Opera prima di Kamir Aïnouz, Cigare au miel è la storia di Selma, 17 anni di origine algerina. È il 1993 e in Algeria infuria il conflitto civile. La ragazza vive a Parigi con la madre e il padre ed è appena arrivata in una nuova e prestigiosa scuola, fin da subito entra in contatto con la vita adolescenziale e le sue prime esperienze, Selma ha brama di conoscenza di tutte le esperienze che di solito si desiderano a quell’età. I suoi 17 anni sembrano un anno di fuoco fatto di desideri e scoperte da soddisfare e Selma, nonostante la rigidità patriarcale delle sue origini, vuole mordere la vita come si farebbe con un frutto maturo. Il suo è dunque un percorso di formazione, un’educazione sentimentale e sessuale che per alcuni aspetti ricorda Giovane e bella di Francois Ozon.

Nella nuova scuola la ragazza incontra Julian, che sarà il suo primo amore, un amore che si consuma subito bruciando come un cerino acceso. Pur così veloce e frenetico, questo innamoramento rivela a Selma la sua sessualità e di conseguenza la presa di coscienza della realtà patriarcale in cui vive; tanto che ogni atto sessuale di Selma, condiviso o solitario potrebbe essere visto come un atto di ribellione, quasi politico. Selma si trova esattamente a metà fra i due mondi, quello occidentale, in apparenza libero eppure maschilista e quello arabo dichiaratamente patriarcale. La ragazza sembra non appartenere davvero a nessuno dei due mondi e come tutte le adolescenti è in cerca di un’identità e di certezze.

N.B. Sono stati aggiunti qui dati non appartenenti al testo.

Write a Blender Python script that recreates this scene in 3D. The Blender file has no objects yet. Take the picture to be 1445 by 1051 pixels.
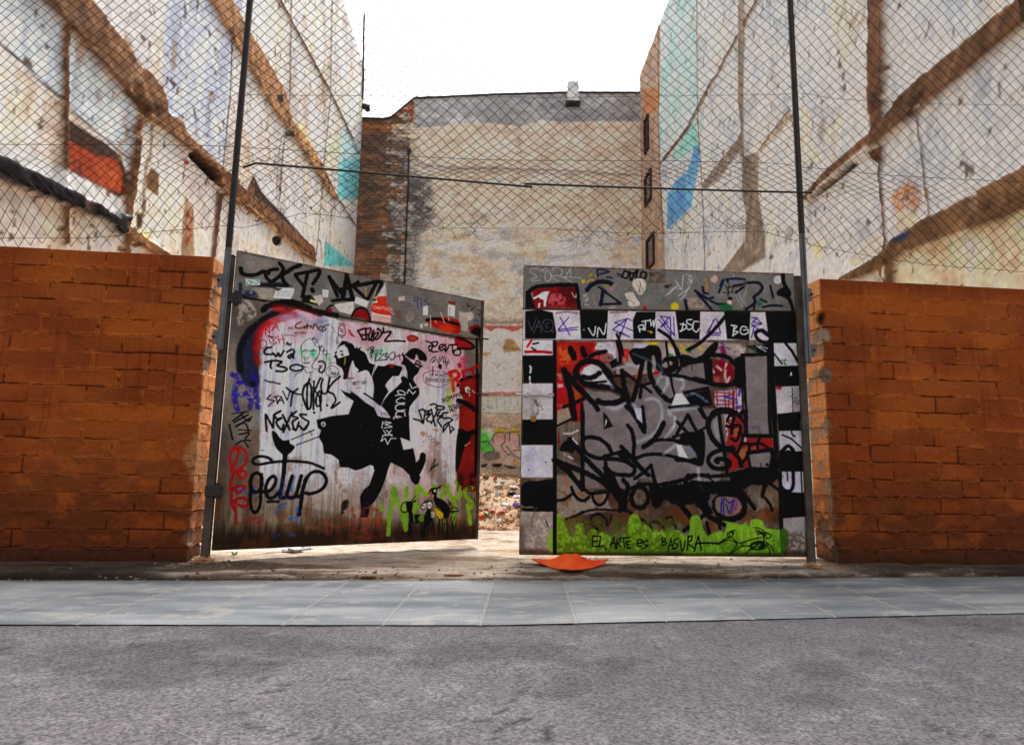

Kamir Aïnouz, sorella di Karim Aïnouz di La vita invisibile di Eurídice Gusmão, scrive e dirige la sua opera prima, Cigare au miel, riferendosi al dolce algerino, di pasta fritta, ricco di miele. Proprio questo sigaro al miele rappresenta il simbolo della scoperta del corpo e della dolcezza sessuale raccontando allo stesso tempo un incontro/scontro generazionale.
La regista si sofferma sul corpo di Selma, sottolineandone le forme acerbe ma in sviluppo. Questa figura non più bambina non ancora donna si potrebbe assimilare a La Pubertà di Edvard Munch, in cui si vede la figura di una ragazzina difficilmente definibile sessualmente poiché la sua stessa identità non è ancora uscita. Il suo gesto di coprirsi i genitali raccontano timidezza e incertezza ma allo stesso tempo lo sguardo diretto ne conferisce una certa fierezza. È proprio questa l’aura di Selma nel film, in costante oscillazione tra pudore e sicurezza, vuole affermarsi ma vive tante paure.

È inevitabile per lo spettatore sentirsi vicino alla ragazza e chiedersi come si concluderà il percorso di formazione della protagonista. L’Algeria, il contatto con la terra madre e la riscoperta della stessa figura materna come donna indipendente e coraggiosa saranno il punto di svolta nella storia.